Why China needs to keep monetary policy loose for the next decade
Central bank adopts credit guidance to supercharge Chinese tech
China’s central bank will keep the monetary spigot turned up high for at least a decade, according to a leading Chinese economist.
Beijing needs to do this to keep GDP expansion at roughly 5% each year until the mid-2030s, and achieve Xi’s long-term economic targets.
Mass Chinese fiscal and monetary loosening is afoot
At the end of 2024, China’s Central Economic Work Conference announced that it would implement “moderately loose monetary policy.”
The last time Beijing made use of this phrase was 14 years ago, in the immediate aftermath of the Global Financial Crisis, when it launched a mammoth four trillion stimulus package to keep the Chinese economy afloat.
The Conference is thus now signalling the deployment of large-scale fiscal and monetary stimulus in 2025, to deal with an ailing property market and any Trump–associated headwinds.
In addition to loose monetary policy, the Conference also made an unprecedented call for “even more active fiscal policy.”
Monetary policy to stay loose for a decade
Lian Ping (连平), a leading Chinese economist from East China Normal University, expects the central bank to keep monetary policy loose until at least 2035.
He argues that China’s current monetary loosening differs greatly from its shock GFC rescue plan, because this time it involves “medium and long-term considerations.”

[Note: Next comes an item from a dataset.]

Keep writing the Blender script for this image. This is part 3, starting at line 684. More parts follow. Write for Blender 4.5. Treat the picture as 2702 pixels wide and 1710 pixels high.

Chief amongst these is fulfilling China’s long-term economic goal of achieving per capita income at middle-developed nation levels by 2035.
This means keeping per annum GDP growth at around 5% for the next decade.
“In the next several years, maintaining GDP growth at around 5% will require the adoption of intense loosening of macroeconomic policy,” Lian Ping writes.
While cutting interest rates won’t restore consumer demand immediately, Pian argues that China “still needs monetary policy to remain moderately loose, and keep market liquidity in ample condition.”
The Chinese central bank’s four core motivations
Lian Ping identifies at least four other core motivations for China’s central bank keeping monetary policy loose and liquidity high for the next decade.
The first is providing ample liquidity for the large-scale issuance of Chinese treasuries and local government bonds.
Loose monetary policy will support China’s expansion in fiscal policy that will see increases to both the deficit ratio and outstanding government debt.
2025 could see the issuance of around 2 trillion yuan in ultra-long-term Chinese treasuries.
Beijing plans to issue over 12 trillion yuan in special bonds from 2024 to 2028, to roll over risk-fraught local government hidden debt. This is equal to issuance of at least 2.4 trillion yuan each year.
The second is to provide long-term financial support to China’s efforts to grow its hi-tech sectors and achieve scientific and technological independence from the US.
This measure will also involve the Chinese central bank playing a greater credit guidance role, driving more funds to tech sector firms.
The third is supporting a recovery in the Chinese property market, which has been in a slump ever since 2021.
China’s top real estate enterprises, including listed companies, have at least 2 trillion yuan in debts they need to roll over in 2025.
The fifth is boosting the expectations of China’s capital markets, and maintaining the stability of stock and bond markets.
Lian expects the Chinese central bank to include the share market within macroprudential policy considerations in 2025, and expand the use of reloan tools to stabilise stock prices.